=== SHORT EXERCISE ===
Going from the top of the data below, give again each line through the one containing "window', 'reeds', kind='stuff')", both ends kept.
— BEGIN MATERIAL PROVIDED —
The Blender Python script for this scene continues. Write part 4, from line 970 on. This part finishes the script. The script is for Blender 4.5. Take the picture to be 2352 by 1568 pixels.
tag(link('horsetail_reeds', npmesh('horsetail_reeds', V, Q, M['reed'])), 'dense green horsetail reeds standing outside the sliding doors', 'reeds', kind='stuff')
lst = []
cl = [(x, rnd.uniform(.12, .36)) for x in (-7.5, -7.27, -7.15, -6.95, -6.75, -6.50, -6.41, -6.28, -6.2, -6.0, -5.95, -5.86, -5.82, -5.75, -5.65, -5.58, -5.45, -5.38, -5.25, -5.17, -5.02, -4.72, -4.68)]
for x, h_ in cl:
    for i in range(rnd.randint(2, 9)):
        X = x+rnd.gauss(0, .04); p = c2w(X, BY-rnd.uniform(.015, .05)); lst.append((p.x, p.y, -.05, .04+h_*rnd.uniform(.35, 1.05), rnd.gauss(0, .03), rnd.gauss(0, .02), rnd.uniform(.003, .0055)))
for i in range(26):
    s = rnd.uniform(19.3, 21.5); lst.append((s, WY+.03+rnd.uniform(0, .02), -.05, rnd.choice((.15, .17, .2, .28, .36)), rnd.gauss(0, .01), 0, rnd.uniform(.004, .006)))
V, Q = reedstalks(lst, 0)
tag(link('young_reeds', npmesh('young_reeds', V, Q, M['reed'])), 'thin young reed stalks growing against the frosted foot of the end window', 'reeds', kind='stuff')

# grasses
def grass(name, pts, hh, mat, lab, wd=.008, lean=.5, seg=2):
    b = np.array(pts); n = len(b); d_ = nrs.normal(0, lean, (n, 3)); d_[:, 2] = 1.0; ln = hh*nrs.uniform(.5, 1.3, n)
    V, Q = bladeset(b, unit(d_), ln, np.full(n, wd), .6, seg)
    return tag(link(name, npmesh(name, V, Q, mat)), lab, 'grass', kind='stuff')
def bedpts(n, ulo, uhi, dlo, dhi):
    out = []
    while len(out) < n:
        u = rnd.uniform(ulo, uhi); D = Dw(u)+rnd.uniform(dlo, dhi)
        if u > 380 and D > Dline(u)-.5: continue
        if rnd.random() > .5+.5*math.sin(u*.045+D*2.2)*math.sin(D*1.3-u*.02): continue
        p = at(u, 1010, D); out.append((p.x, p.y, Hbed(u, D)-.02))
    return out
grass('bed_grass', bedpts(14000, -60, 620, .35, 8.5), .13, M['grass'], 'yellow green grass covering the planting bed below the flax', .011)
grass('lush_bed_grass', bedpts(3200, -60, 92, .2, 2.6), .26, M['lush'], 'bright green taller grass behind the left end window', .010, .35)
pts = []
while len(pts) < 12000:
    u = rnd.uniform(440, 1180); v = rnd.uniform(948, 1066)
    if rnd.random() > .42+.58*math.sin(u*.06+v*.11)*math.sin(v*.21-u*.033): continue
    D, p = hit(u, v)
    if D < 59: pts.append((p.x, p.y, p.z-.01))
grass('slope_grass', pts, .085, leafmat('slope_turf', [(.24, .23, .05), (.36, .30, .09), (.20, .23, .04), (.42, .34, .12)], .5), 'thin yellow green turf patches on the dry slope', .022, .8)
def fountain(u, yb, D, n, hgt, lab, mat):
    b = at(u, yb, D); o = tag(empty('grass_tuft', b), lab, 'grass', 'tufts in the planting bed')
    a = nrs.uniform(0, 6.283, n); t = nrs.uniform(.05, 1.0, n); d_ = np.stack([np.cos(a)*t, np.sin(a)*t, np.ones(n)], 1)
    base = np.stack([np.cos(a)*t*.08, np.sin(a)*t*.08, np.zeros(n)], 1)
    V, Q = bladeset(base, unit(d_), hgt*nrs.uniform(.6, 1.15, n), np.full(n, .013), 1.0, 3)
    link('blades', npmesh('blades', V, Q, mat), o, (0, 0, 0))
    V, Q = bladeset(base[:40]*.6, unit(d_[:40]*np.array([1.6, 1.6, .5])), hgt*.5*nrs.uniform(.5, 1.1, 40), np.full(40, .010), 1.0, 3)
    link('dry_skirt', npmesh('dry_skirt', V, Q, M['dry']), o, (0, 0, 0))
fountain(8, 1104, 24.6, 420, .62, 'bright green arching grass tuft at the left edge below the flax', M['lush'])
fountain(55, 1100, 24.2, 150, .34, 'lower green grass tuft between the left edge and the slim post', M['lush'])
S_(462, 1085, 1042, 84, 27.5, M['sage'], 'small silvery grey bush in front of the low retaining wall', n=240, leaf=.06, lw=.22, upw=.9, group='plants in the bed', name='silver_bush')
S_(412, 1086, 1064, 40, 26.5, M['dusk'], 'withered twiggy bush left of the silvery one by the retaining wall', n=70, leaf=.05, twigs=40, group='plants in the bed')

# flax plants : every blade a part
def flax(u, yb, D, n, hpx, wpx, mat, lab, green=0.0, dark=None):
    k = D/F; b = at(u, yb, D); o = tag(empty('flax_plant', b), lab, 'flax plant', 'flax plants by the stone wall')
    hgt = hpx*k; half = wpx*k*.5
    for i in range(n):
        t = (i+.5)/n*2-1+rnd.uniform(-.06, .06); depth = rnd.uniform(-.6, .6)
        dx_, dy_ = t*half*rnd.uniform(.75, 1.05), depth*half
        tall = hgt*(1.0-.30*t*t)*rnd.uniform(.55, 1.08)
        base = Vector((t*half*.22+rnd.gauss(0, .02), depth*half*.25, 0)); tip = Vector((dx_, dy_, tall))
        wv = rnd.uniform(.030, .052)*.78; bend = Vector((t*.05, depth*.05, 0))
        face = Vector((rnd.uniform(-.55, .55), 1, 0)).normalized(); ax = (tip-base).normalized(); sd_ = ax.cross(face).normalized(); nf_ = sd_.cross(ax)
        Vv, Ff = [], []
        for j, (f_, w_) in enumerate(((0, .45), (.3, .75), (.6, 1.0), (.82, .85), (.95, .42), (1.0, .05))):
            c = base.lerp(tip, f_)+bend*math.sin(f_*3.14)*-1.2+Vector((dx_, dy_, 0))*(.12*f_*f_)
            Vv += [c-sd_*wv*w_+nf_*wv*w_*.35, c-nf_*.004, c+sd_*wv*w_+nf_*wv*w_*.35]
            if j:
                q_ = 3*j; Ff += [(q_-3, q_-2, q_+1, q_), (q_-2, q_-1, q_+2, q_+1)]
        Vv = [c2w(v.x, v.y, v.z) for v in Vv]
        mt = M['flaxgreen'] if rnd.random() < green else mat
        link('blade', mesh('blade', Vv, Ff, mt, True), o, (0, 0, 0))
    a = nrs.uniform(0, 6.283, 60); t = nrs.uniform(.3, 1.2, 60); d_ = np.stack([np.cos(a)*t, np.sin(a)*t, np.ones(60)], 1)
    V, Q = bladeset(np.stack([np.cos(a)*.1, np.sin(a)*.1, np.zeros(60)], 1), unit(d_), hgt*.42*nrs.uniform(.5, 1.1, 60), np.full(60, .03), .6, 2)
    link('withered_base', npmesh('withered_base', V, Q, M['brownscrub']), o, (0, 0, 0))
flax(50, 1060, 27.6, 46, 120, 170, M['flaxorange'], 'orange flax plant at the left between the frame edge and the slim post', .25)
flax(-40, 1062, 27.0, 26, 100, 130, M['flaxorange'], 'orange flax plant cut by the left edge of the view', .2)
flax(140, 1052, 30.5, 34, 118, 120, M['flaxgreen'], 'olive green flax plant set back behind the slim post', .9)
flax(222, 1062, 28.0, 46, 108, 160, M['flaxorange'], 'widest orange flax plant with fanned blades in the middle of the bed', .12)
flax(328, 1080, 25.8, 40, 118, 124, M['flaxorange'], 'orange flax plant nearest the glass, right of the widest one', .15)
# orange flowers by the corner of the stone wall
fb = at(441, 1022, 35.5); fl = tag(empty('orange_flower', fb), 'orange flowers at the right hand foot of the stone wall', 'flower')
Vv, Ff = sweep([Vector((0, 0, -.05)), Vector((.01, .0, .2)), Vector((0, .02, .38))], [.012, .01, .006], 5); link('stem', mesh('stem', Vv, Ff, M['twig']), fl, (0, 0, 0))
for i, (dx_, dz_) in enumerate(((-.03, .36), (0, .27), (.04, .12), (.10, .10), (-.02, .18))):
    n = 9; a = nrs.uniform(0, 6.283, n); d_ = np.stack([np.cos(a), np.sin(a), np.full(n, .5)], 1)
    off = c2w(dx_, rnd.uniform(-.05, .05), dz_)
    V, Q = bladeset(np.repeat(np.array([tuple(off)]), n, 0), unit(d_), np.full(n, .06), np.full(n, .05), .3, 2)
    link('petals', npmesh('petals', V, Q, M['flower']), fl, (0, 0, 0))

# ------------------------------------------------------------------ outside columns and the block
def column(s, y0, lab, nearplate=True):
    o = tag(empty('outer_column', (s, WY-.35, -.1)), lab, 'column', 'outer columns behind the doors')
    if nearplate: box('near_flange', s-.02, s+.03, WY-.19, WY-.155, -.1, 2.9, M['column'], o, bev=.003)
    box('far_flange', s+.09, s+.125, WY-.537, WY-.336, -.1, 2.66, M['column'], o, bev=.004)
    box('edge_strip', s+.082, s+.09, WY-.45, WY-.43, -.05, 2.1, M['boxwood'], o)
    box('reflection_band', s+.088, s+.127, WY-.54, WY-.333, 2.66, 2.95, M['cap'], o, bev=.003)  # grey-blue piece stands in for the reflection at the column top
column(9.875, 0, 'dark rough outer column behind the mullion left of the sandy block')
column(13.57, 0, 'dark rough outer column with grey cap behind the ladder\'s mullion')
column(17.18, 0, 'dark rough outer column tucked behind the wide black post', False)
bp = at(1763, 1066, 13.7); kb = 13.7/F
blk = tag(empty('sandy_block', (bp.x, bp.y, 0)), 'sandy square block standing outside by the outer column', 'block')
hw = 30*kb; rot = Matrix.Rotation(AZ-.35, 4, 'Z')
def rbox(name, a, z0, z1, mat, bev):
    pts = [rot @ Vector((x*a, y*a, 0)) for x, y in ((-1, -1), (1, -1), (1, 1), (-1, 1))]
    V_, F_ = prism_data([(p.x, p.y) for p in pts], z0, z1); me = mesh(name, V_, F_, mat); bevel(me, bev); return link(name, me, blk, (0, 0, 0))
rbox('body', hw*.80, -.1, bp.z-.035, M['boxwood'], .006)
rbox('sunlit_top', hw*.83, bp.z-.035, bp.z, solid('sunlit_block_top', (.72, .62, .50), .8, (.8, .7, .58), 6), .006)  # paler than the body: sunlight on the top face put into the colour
— END MATERIAL PROVIDED —
=== FINISHED ANSWER ===
The Blender Python script for this scene continues. Write part 4, from line 970 on. This part finishes the script. The script is for Blender 4.5. Take the picture to be 2352 by 1568 pixels.
tag(link('horsetail_reeds', npmesh('horsetail_reeds', V, Q, M['reed'])), 'dense green horsetail reeds standing outside the sliding doors', 'reeds', kind='stuff')
lst = []
cl = [(x, rnd.uniform(.12, .36)) for x in (-7.5, -7.27, -7.15, -6.95, -6.75, -6.50, -6.41, -6.28, -6.2, -6.0, -5.95, -5.86, -5.82, -5.75, -5.65, -5.58, -5.45, -5.38, -5.25, -5.17, -5.02, -4.72, -4.68)]
for x, h_ in cl:
    for i in range(rnd.randint(2, 9)):
        X = x+rnd.gauss(0, .04); p = c2w(X, BY-rnd.uniform(.015, .05)); lst.append((p.x, p.y, -.05, .04+h_*rnd.uniform(.35, 1.05), rnd.gauss(0, .03), rnd.gauss(0, .02), rnd.uniform(.003, .0055)))
for i in range(26):
    s = rnd.uniform(19.3, 21.5); lst.append((s, WY+.03+rnd.uniform(0, .02), -.05, rnd.choice((.15, .17, .2, .28, .36)), rnd.gauss(0, .01), 0, rnd.uniform(.004, .006)))
V, Q = reedstalks(lst, 0)
tag(link('young_reeds', npmesh('young_reeds', V, Q, M['reed'])), 'thin young reed stalks growing against the frosted foot of the end window', 'reeds', kind='stuff')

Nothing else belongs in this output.